I’m sure these are scary things to hear. These are certainly hard things to say. These issues are very emotional for people. These are challenging things to voice. The whole thing can sound so risky, critical, negative, and hopeless. However, they must be expressed! The times we are in call for “veritas!” For truth. I am simply sharing with you here how things appear to me right now, in the present, and what the implications for the future seem to be.
These can also be exciting opportunities and possibilites to entertain! Do I have the answers? No; nor does the Veritas Team at this point. There is no program or successful model or “Five Easy Steps” on becoming a “new wineskin” kind of church. Perhaps that’s why so many older churches
are struggling these days. We have no book or method or guru to show us how to be “successful” in this new paradigm in which we find ourselves. In the past, we have relied on experts and models and successful trends to show us how to become dynamic and successful congregations, like those megachurches with thousands of people in them.
Now, we must simply rely on the Holy Spirit, and prayer, to show us the way forward. To release us from anything that holds us back or that hinders the Spirit’s new work.
To help us grasp what exactly the “new wine” of today is, and to free us up to become a “new wineskin” that can receive this delicious fresh libation without bursting apart. To be a new garment, not an old one, to which the new patches of today’s realities can attach and
not tear away, so we can shrink and expand and grow together, patch and cloth and garment, as one. A beautiful new raiment that displays the radiance of our Lord!
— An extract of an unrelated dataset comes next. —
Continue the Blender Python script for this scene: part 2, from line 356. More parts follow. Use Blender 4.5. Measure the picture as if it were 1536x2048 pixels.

A strong and effective wineskin full of delicious and satisfying drink that everyone will want to taste!
Am I taking the analogy too far? You decide. I’m ready to let the old garment go. I’m ready to become a new wineskin, prepared by the Holy Spirit. I pray that we can freely and intentionally, with the apostle Paul, “become all things to all people so that by all possible means (we) might save some.” (I Cor. 9:22) Easy? No. But when we decided to follow Jesus, He told us that a cross was in store for us, just as it was for Him. Perhaps this is our cross to bear, in our day, as a 107 year old congregation that truly does desire to reach people for Christ. Perhaps we are being called to “lay down our lives” (meaning the forms and habits, traditions and appreciations that have been so meaningful to us) for the greater good of helping people discover the Kingdom of God. Perhaps this is how we are to display “no greater love” and to sacrifice ourselves so others can make a break-through and discover Christ today. Perhaps in this way we can participate in the resurrection of our Lord in a brand new way, finding new life in our church as well. We
can trust that this will happen.
For “Christ IS risen! He is risen INDEED!”